Kritik zu Norwegian Dream
Ein junger Pole fährt zum Geldverdienen nach Norwegen und lernt dort, zu seiner Homosexualität zu stehen
Allzu rosig sieht er zunächst nicht aus, der »Norwegian Dream«, den der junge Pole Robert (Hubert Milkowski) im gleichnamigen Film bei seiner Ankunft in Skandinavien erlebt. Trostlos, grau und karg wie eine Mondlandschaft präsentiert sich die Provinz nahe Trondheim. Die nicht sonderlich fair bezahlte Arbeit in einer Fischfabrik ist monoton, die Unterbringung mit anderen polnischen Arbeitern wenig komfortabel. Doch der 19-Jährige will sich durchbeißen – und zumindest so viel Geld verdienen, dass er in der Heimat die Schulden seiner verwitweten Mutter bezahlen kann.
Dass Robert außer zum Geldverdienen auch für die eigene Selbstfindung nach Norwegen gekommen ist, zeigt sich spätestens, als ihm bei der Arbeit der gleichaltrige Ivar (Karl Bekele Steinland) vor die Nase gesetzt wird. Zu Hause in Polen hat Robert immer wieder nur negativ erfahren, was es bedeuten würde, seine Queerness auszuleben, hier nun sieht er mit an, wie der Adoptivsohn des Fabrikbesitzers zwar nicht gänzlich unbehelligt, aber zwischen Hippie-Großmutter und Dragshows in der nahen Großstadt doch sein kann, wer er ist. Zögerlich verlieben sich die beiden ineinander, doch prallen zwei sehr unterschiedliche Welten und Mentalitäten aufeinander, nicht zuletzt weil Robert seine Gefühle vor seinen Landsleuten nicht offen zeigen möchte. Als dann auch noch seine Mutter aus Polen anreist und obendrein ein Streik für bessere Arbeitsbedingungen die Belegschaft der Fabrik und Ivars Familie gleichermaßen zu entzweien droht, steht das junge Glück schnell vor einer Belastungsprobe.

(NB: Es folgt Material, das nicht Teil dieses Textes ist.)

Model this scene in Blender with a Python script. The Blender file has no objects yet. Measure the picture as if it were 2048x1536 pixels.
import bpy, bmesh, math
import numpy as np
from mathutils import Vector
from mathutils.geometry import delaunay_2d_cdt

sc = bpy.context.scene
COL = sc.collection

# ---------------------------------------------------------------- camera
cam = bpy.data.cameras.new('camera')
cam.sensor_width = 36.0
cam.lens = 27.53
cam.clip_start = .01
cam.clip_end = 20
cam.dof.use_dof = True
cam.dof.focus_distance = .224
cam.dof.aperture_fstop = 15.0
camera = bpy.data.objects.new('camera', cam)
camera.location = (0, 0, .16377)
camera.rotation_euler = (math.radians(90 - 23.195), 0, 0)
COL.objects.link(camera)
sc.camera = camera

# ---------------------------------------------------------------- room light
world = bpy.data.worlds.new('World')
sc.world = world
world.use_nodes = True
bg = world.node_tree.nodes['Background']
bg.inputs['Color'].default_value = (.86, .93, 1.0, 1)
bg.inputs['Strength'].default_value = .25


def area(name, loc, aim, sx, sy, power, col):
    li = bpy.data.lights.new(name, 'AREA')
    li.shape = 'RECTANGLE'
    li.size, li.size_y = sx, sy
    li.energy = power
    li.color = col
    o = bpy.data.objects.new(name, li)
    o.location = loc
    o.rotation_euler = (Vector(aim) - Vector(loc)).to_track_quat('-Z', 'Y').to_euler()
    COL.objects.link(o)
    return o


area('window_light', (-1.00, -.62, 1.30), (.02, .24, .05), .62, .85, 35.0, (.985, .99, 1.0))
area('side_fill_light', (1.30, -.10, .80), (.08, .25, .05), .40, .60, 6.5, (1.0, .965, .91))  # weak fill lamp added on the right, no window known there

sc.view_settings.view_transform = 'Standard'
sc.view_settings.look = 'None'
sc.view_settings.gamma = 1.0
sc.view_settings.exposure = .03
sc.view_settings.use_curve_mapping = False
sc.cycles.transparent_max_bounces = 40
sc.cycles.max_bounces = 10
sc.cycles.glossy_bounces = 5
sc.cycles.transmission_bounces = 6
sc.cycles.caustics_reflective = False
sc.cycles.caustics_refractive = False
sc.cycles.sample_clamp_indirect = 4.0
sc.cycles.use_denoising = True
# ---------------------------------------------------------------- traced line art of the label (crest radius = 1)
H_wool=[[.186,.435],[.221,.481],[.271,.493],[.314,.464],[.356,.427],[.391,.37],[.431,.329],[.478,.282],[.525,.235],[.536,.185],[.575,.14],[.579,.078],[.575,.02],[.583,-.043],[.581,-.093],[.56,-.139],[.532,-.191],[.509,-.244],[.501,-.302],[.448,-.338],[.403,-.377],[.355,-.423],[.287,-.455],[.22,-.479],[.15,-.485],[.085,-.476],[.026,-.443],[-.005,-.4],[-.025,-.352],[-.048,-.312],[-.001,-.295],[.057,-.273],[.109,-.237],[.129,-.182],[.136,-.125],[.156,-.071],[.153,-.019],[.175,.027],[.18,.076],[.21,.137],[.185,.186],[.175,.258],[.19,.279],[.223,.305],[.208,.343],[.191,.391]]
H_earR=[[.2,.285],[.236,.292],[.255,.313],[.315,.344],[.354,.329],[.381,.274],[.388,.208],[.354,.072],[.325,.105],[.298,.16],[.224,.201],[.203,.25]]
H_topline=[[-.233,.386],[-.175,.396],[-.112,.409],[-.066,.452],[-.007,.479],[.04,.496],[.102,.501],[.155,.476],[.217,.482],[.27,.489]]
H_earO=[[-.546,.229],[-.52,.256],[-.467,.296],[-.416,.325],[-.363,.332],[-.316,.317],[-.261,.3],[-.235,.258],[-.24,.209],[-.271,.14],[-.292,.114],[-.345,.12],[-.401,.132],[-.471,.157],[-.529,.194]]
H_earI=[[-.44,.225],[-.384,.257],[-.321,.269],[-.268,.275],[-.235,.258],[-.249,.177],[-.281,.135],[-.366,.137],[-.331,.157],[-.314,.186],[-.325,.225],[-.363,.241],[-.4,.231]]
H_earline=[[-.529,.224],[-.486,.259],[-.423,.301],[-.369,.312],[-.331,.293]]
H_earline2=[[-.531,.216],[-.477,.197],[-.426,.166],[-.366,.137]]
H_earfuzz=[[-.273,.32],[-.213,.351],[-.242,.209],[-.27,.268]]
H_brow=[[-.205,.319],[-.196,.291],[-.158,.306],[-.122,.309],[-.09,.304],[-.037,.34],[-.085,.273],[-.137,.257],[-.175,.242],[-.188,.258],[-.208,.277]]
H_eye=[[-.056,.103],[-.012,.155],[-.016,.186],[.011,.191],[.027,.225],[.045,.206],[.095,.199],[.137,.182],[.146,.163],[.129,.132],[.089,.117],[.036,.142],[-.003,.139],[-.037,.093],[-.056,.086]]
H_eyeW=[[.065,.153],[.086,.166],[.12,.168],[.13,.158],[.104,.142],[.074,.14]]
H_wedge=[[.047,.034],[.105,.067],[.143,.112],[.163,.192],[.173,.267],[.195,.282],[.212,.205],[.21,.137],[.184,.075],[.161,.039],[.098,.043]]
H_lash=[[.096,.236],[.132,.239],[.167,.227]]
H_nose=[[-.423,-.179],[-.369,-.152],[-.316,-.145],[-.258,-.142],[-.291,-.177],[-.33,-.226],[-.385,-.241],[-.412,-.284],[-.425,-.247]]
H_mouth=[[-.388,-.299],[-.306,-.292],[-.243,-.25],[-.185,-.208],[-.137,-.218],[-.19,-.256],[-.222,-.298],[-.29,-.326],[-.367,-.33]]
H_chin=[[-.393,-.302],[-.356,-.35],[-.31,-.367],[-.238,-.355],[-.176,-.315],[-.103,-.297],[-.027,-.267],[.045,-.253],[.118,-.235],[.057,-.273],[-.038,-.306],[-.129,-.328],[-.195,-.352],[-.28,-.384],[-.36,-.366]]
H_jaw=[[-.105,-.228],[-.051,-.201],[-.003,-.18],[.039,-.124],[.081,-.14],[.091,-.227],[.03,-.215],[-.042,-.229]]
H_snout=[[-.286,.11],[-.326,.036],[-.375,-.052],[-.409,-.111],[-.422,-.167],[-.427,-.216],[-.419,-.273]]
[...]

Raue Natur, homophobe Provinzrealitäten und taffe, von Machismo geprägte Arbeitsbedingungen scheinen fester Bestandteil des Queer Cinema, wenn es darum geht, dem ungeschönten Ringen mit der eigenen Identität atmosphärisch und visuell Ausdruck zu verleihen. In dieser Hinsicht ist »Norwegian Dream«, der erste Spielfilm des polnisch-norwegischen Regisseurs Leiv Igor Devold, wenig überraschend und erinnert nicht von ungefähr an Werke wie »God's Own Country« von Francis Lee.
Hin und wieder ist die Geschichte in all ihrer Realismus atmenden Nüchternheit ein wenig überfrachtet; dass auch Roberts Mutter nach Norwegen kommt, ist ein Subplot, der nicht nötig gewesen wäre. Doch an anderen Stellen wiederum ist Devold sehr geschickt darin, unaufgeregt und fast beiläufig verschiedene Konflikte und Themenfelder (neben Homophobie und Arbeiterrechten auch Rassismus und Klassenunterschiede) miteinander zu verweben. Die beiden jungen Hauptdarsteller, ganz besonders der aus der Netflix-Serie »Das Grab im Wald« bekannte Milkowski, überzeugen auf ganzer Linie – und ganz zum Schluss gibt das Drehbuch von Justyna Bilik, Gjermund Giswold und Radoslaw Paczocha diesem »Norwegian Dream« dann sogar noch eine traumhaft hoffnungsvolle Note.